O’Neill was in a psychosis and was in May 2021 found not guilty of Ms Steenbeek’s murder on grounds of mental impairment.

Her sons have stayed true to her commitment to treating others with compassion, understanding and love, and have forgiven O’Neill who they believe is a victim of gaps in the mental health system.

“I have every right to look at him and be like, ‘He’s a horrible person, I wish death upon him’,” Luke told AAP.

“But looking back, it’s going to affect me in a negative way as well. My mum was a victim, he’s a victim.”

The brothers want the coronial inquest into their mother’s death to result in major reform for Victoria’s mental health, drug and alcohol support systems.

They also want people to reflect on how they treat others, and consider how holding onto hate for people who are hurting themselves only worsens society.

“(O’Neill) didn’t even have a mother, his mother was a heroin addict,” Luke said.

“It’s a horrible, horrible way of life.”

Ms Steenbeek’s sobriety journey helped her find peace and pushed her to embrace a holistic approach to personal wellbeing and healing .

She was 18 years sober when she died.

“(She understood) that we’re all just a lot of people trying to find our way and people who outwardly might be expressing anger are a lot of the time reflecting that outwards because they’re not well inside,” Luke said.
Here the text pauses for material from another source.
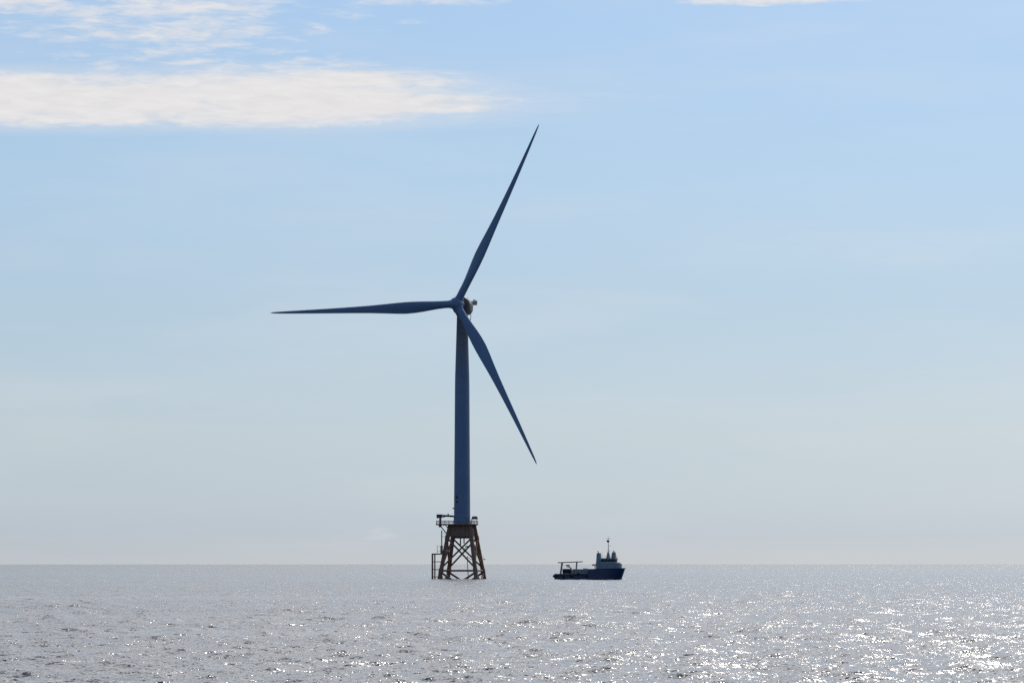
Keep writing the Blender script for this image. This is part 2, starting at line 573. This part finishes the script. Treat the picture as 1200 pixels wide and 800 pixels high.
# cable tubes hanging below the transition piece and down inside the legs
for x, y, z0, z1, r in ((-0.6, 0.8, 12.8, 15.4, 0.24), (0.75, -0.6, 13.3, 15.4, 0.22)):
    MB().tube((x, y, z0), (x, y, z1), r).build('cable_tube', M['steel_dark'], jac, True)
MB().path([(2.0, -2.0, 8.6), (2.0, -2.0, 6.0), (2.3, -2.2, 2.0), (2.5, -2.3, -2.0)], 0.14).tube((2.0, -2.0, 8.2), (3.8, -4.6, 7.2), 0.10).build('cable_tube', M['steel_dark'], jac, True)
mb = MB().box((2.1, -1.2, 12.2), (1.6, 1.0, 0.5)).tube((1.5, -1.2, 12.0), (0.4, 0.0, 10.6), 0.12).tube((2.7, -1.2, 12.4), (4.2, -1.2, 13.2), 0.1)
mb.build('junction_box', M['steel_ochre'], jac)
MB().box((7.4 + 0.95, 4.6, 7.4), (0.7, 0.7, 0.35)).tube((8.0, 4.5, 7.4), (8.0, 4.5, 8.4), 0.06).build('marker_lamp', M['steel_dark'], jac)
# small sloping panel on posts at the right end of the deck
mb = MB()
mb.box((4.75, -2.6, 22.9), (2.5, 2.6, 1.1), taper=(0.72, 0.9))
for x in (4.1, 5.4):
    for y in (-3.4, -1.8):
        mb.tube((x, y, DECK + 0.1), (x, y, 22.7), 0.07, n=6)
mb.build('equipment_shelter', M['steel_dark'], jac)
MB().tube((3.6, -5.0, DECK + 0.1), (3.6, -5.0, 22.3), 0.14).build('davit_post', M['crane'], jac)

# ------------------------------------------------------------------ deck crane on the left end of the work deck
cr = thing('deck_crane', 'small black deck crane at the left end of the jacket deck, boom lowered', 'crane', (TX - 8.15, TY - 1.2, DECK + 0.13))
MB().lathe([(0, 0.62), (0.12, 0.62), (0.13, 0.42), (2.2, 0.40), (2.21, 0.55), (2.4, 0.55)], n=20).build('pedestal', M['crane'], cr, True)
MB().lathe([(-1.25, 0.40), (-1.24, 0.55), (-0.32, 0.55)], n=20).build('pedestal_foot', M['crane'], cr, True)
MB().box((-0.35, 0, 3.0), (2.1, 1.3, 1.15)).box((-1.0, 0, 2.4), (0.8, 1.0, 0.5)).build('winch_house', M['crane'], cr, bevel=0.06)
mb = MB()
mb.bar((0.5, 0, 3.1), (5.0, 0, 2.85), 0.5, 0.7)
mb.bar((4.8, 0, 2.86), (6.3, 0, 2.1), 0.4, 0.45)
mb.tube((0.4, 0, 2.3), (2.6, 0, 2.9), 0.12)
boom = mb.build('boom', M['crane'], cr)
MB().tube((3.0, 0, 3.2), (3.0, 0, 3.85), 0.2).box((2.95, 0, 3.6), (0.5, 0.4, 0.3)).build('sheave', M['crane'], boom)
MB().tube((6.3, 0, 2.1), (6.3, 0, 0.9), 0.05, n=6).ball((6.3, 0, 0.8), 0.22, 6).build('hook', M['crane'], cr)

# ------------------------------------------------------------------ wind turbine
wt = thing('wind_turbine', 'tall three-bladed blue-grey offshore wind turbine on a steel jacket', 'wind turbine', (TX, TY, 20.35))
B = -20.35           # local offset so heights below read as metres above the sea
mb = MB()
prof = [(20.36, 3.25), (20.75, 3.25), (20.76, 3.06), (24.8, 3.05), (37.6, 2.96), (55.0, 2.84), (72.0, 2.74), (76.0, 2.68), (86.0, 2.38), (98.6, 2.02), (98.8, 2.14), (99.3, 2.14)]
tower = mb.lathe([(z + B, r) for z, r in prof], n=64).build('tower', M['tower'], wt, True)
for z, r in ((37.6, 2.97), (57.0, 2.84), (75.8, 2.70)):
    MB().lathe([(z + B - 0.07, r + 0.008), (z + B + 0.07, r + 0.008)], n=64).build('flange_ring', M['tower'], tower, True)
# door with its little porch lamp on the left, two dark plates higher up
for zz, a, ww, hh in ((28.9, -128, 0.75, 0.9), (30.6, -132, 0.8, 0.9)):
    aa = RAD(a)
    q = Matrix.Rotation(aa, 3, 'Z')
    MB().box((3.03 * math.cos(aa), 3.03 * math.sin(aa), zz + B), (0.12, ww, hh), q).build('vent_plate', M['vent'], tower, bevel=0.02)
aa = RAD(-165)
q = Matrix.Rotation(aa, 3, 'Z')
MB().box((3.04 * math.cos(aa), 3.04 * math.sin(aa), 22.3 + B), (0.14, 1.1, 2.3), q).build('door', M['tower'], tower, bevel=0.03)
MB().box((3.35 * math.cos(aa), 3.35 * math.sin(aa), 26.4 + B), (0.65, 0.3, 0.35), q).tube((3.0 * math.cos(aa), 3.0 * math.sin(aa), 26.2 + B), (3.5 * math.cos(aa), 3.5 * math.sin(aa), 26.9 + B), 0.08).build('lamp_bracket', M['vent'], tower)

YAW, TILT = RAD(23.5), RAD(6.5)
nax = Vector((-math.sin(YAW) * math.cos(TILT), -math.cos(YAW) * math.cos(TILT), math.sin(TILT)))
e1 = Vector((math.cos(YAW), -math.sin(YAW), 0))
e2 = Vector((math.sin(TILT) * math.sin(YAW), math.sin(TILT) * math.cos(YAW), math.cos(TILT)))
TOP = Vector((0.5, 0, 102.05 + B))            # where the shaft line crosses the tower's axis
HUB = TOP + nax * 6.5


def along(t, up=0.0, side=0.0): return TOP + nax * t + e2 * up + e1 * side


# generator ring and nacelle shell
mb = MB()
mb.lathe([(0.0, 2.6), (0.15, 3.35), (0.45, 3.55), (2.0, 3.6), (2.3, 3.45), (2.45, 2.7), (2.46, 2.2), (3.6, 2.0)], along(0.4), nax, 56)
gen_o = mb.build('generator', M['nacelle'], wt, True)
mb = MB()
rings = []
for t, hw, hh, up in ((0.7, 2.5, 2.75, -0.1), (-1.0, 2.6, 2.9, -0.15), (-2.6, 2.5, 2.75, -0.05), (-4.0, 2.15, 2.2, 0.25), (-4.7, 1.6, 1.5, 0.6), (-4.9, 1.0, 0.9, 0.7)):
    ring = []
    for i in range(40):
        a = 2 * PI * i / 40
        ca, sa = math.cos(a), math.sin(a)
        p = 0.62
        ring.append(along(t, up + hh * math.copysign(abs(sa) ** p, sa), hw * math.copysign(abs(ca) ** p, ca)))
    rings.append(ring)
mb.loft(rings)
nac = mb.build('nacelle', M['nacelle'], wt, True)
MB().lathe([(98.9 + B, 2.25), (99.0 + B, 2.4), (100.6 + B, 2.5)], n=40).build('yaw_collar', M['nacelle'], nac, True)
# hoist platform at the back of the roof
mb = MB()
q = Matrix((e1, -nax, e2)).transposed()
mb.box(along(-6.6, 2.2), (3.4, 3.6, 0.22), q)
mb.bar(along(-2.4, 2.0), along(-6.6, 2.1), 0.5, 0.3)
plat = mb.build('hoist_platform', M['nacelle'], nac)
mb = MB()
for side in (-1.7, 1.7):
    for t in (-4.8, -6.6, -8.4):
        mb.tube(along(t, 2.3, side), along(t, 3.7, side), 0.06, n=6)
    mb.box(along(-6.6, 2.95, side), (0.06, 3.6, 1.1), q)
    mb.tube(along(-4.8, 3.7, side), along(-8.4, 3.7, side), 0.06, n=6)
mb.box(along(-8.4, 2.95), (3.4, 0.06, 1.1), q)
mb.tube(along(-8.4, 3.7, -1.7), along(-8.4, 3.7, 1.7), 0.06, n=6)
mb.build('platform_rail', M['nacelle'], plat)
mb = MB()
mb.tube(along(-0.6, 2.7, -0.6), along(-0.6, 4.2, -0.6), 0.06, n=6)
mb.tube(along(-1.6, 2.7, 0.8), along(-1.6, 4.0, 0.8), 0.06, n=6)
mb.path([along(-0.6, 3.7, -0.6), along(-1.6, 3.6, 0.8)], 0.04, 6)
mb.build('weather_mast', M['vent'], nac)
for y in (-0.5, 0.5):
    MB().path([(2.35, y, 101.0 + B), (3.2, y, 100.7 + B), (3.2, y, 97.2 + B), (2.1, y, 97.2 + B)], 0.11).build('ladder_hoop', M['galv'], nac)
# hub with its spinner
mb = MB()
mb.lathe([(-2.3, 1.9), (-2.2, 2.25), (-1.2, 2.5), (0.4, 2.5), (1.4, 2.2), (2.1, 1.65), (2.6, 0.9), (2.75, 0.2)], HUB, nax, 48)
hub = mb.build('hub', M['blade'], wt, True)
# blades: measured span stations (m), chord (m), thickness ratio, twist (deg)
STA = [(1.2, 2.75, 1.0, 17), (2.6, 2.80, 1.0, 17), (4.5, 2.82, 0.98, 17), (7.0, 2.95, 0.86, 17), (10.0, 3.35, 0.68, 16.5), (13.5, 3.95, 0.52, 15.5), (17.0, 4.35, 0.42, 14), (20.5, 4.45, 0.35, 12.5),
       (24.0, 4.15, 0.31, 11), (29.0, 3.50, 0.28, 9), (35.0, 2.85, 0.25, 7.2), (42.0, 2.35, 0.23, 5.6), (50.0, 1.88, 0.21, 4.2), (58.0, 1.46, 0.19, 3), (65.0, 1.08, 0.18, 2.2), (70.0, 0.78, 0.18, 1.6), (72.6, 0.48, 0.18, 1.2), (73.6, 0.12, 0.2, 1)]


def section(c, tr, roundness, n=36):
    """closed outline: x runs from the leading edge (-) to the trailing edge (+), y is thickness"""
    pts = []
    for i in range(n):
        a = 2 * PI * i / n
        xc = 0.5 * (1 - math.cos(a))
        yt = 5 * (0.2969 * math.sqrt(xc) - 0.126 * xc - 0.3516 * xc ** 2 + 0.2843 * xc ** 3 - 0.1036 * xc ** 4)
        sgn = 1 if a <= PI else -1
        foil = (xc - 0.40, sgn * yt * tr * (1.15 if sgn < 0 else 0.85))
        circ = (xc - 0.5, 0.5 * math.sin(a) * tr)
        k = roundness
        pts.append(((foil[0] * (1 - k) + circ[0] * k) * c, (foil[1] * (1 - k) + circ[1] * k) * c))
    return pts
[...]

Luke had his own struggle with addiction and has been sober for seven years.

Through that time, he too has dedicated his life to health and wellbeing, while his brother Adam is a longtime support worker.
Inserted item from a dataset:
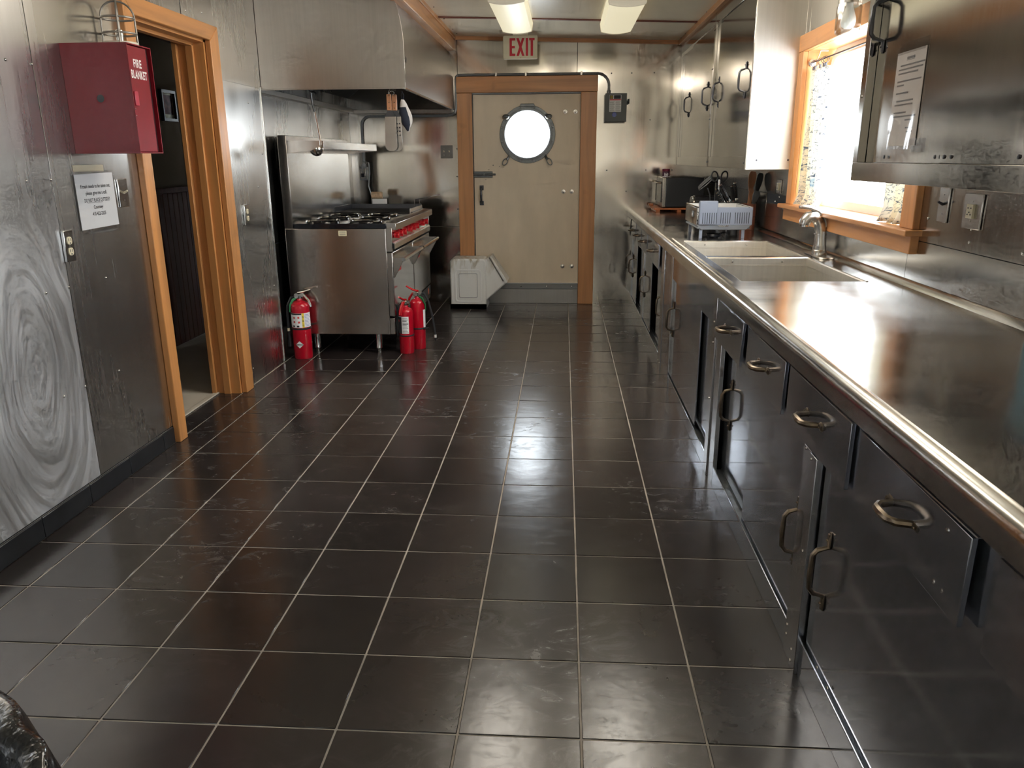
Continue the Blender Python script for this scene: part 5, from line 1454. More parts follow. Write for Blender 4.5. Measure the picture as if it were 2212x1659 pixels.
for s_, z, w_ in (('If trash needs to be taken out,', 1.265, 0.212), ('please give me a call.', 1.238, 0.152), ('DO NOT PLACE OUTSIDE!!', 1.209, 0.182), ('Courtney', 1.181, 0.068), ('410-422-2225', 1.154, 0.096)):
    lettering(s_, 0.0205, 'print', pp, (xq, 3.198, z), (0, 1, 0.006), (0, 0, 1), 0.86, 0.0003, width=w_)
MB().box(xq - 0.0002, xq, 3.125, 3.235, 1.199, 1.2002).build('underline', 'print', pp)
hold = MB()
hold.box(XL + 0.008, XL + 0.010, PY0 - 0.006, PY1 + 0.006, PZ0 - 0.008, PZ1 + 0.012)
hold.prism([(XL + 0.002, PZ0 - 0.012), (XL + 0.022, PZ0 - 0.022), (XL + 0.024, PZ0 - 0.018), (XL + 0.004, PZ0 - 0.008)], 'y', PY0 + 0.03, PY1 - 0.03)
hold.build('acrylic_holder', 'sleeve', no)
MB().box(XL + 0.0005, XL + 0.0015, PY0 + 0.01, PY1 - 0.05, PZ1 + 0.008, PZ1 + 0.034).build('tape', plain('old_tape', (0.55, 0.48, 0.34), 0.4), no)

# ================================================================== EXTINGUISHERS
def extinguisher(x, y, r, H, label, style, rz=0.0):
    t = thing('fire_extinguisher', label, 'extinguisher', (x, y, 0.0), 'red fire extinguishers standing by the range')
    prof = [(1e-7, 0.004), (r * 0.92, 0.0), (r, 0.008), (r, H)]
    for k in range(1, 7):
        a = PI / 2 * k / 6
        prof.append((max(r * math.cos(a), 0.020), H + r * 0.62 * math.sin(a)))
    prof += [(0.017, H + r * 0.62 + 0.012), (1e-7, H + r * 0.62 + 0.012)]
    MB().lathe(prof, (x, y, 0), 'z', 32).build('cylinder', 'red', t)
    zt = H + r * 0.62 + 0.012
    vm = 'chrome' if style == 0 else 'nickel'
    vb = MB().lathe([(0.016, 0.0), (0.018, 0.006), (0.018, 0.03), (0.013, 0.036), (1e-7, 0.036)], (x, y, zt - 0.002), 'z', 14)
    vb.box(x - 0.014, x + 0.034, y - 0.011, y + 0.011, zt + 0.014, zt + 0.034)
    vb.build('valve', vm, t)
    MB().lathe([(0.017, 0.0), (0.017, -0.010), (1e-7, -0.011)], (x - 0.012, y - 0.014, zt + 0.022), 'y', 16).build('gauge', vm, t)
    c, s_ = math.cos(rz), math.sin(rz)
    lm = 'chrome' if style == 0 else 'redknob'
    def rp(u, z): return (x + u * c, y + u * s_, z)
    MB().tube([rp(-0.01, zt + 0.040), rp(0.03, zt + 0.046), rp(0.085, zt + 0.062 + 0.01 * style)], [0.007, 0.008, 0.006], 8, flat=1.3).build('squeeze_lever', lm, t)
    MB().tube([rp(0.0, zt + 0.030), rp(0.035, zt + 0.022), rp(0.062, zt - 0.015), rp(0.078, zt - 0.060)], [0.007, 0.008, 0.009, 0.008], 8, flat=1.5).build('carry_handle', lm, t)
    return t, zt
def wrap(t, x, y, r, z0, z1, a0, a1, mat, name, eps=0.0008, n=14):
    mb = MB().sheet(n, 1, lambda u, v: (x + math.cos(a0 + (a1 - a0) * u) * (r + eps), y + math.sin(a0 + (a1 - a0) * u) * (r + eps), z0 + (z1 - z0) * v))
    return mb.build(name, mat, t)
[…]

Ms Steenbeek’s passion for a holistic approach to wellbeing has inspired the brothers to create a disability day service, named Maudcare in their mother’s honour.

Luke and Adam are launching the service in August this year, which will operate out of Ms Steenbeek’s property at Corio.

The program will each day cater to up to eight clients including people with mental disorders such as schizophrenia.

“Moments can destroy you and make you worse or moments can force you to grow,” Luke said.

Last month, a coroner was yet to determine whether a hearing over Ms Steenbeek’s death was needed, or whether he could solve the matter through an investigation.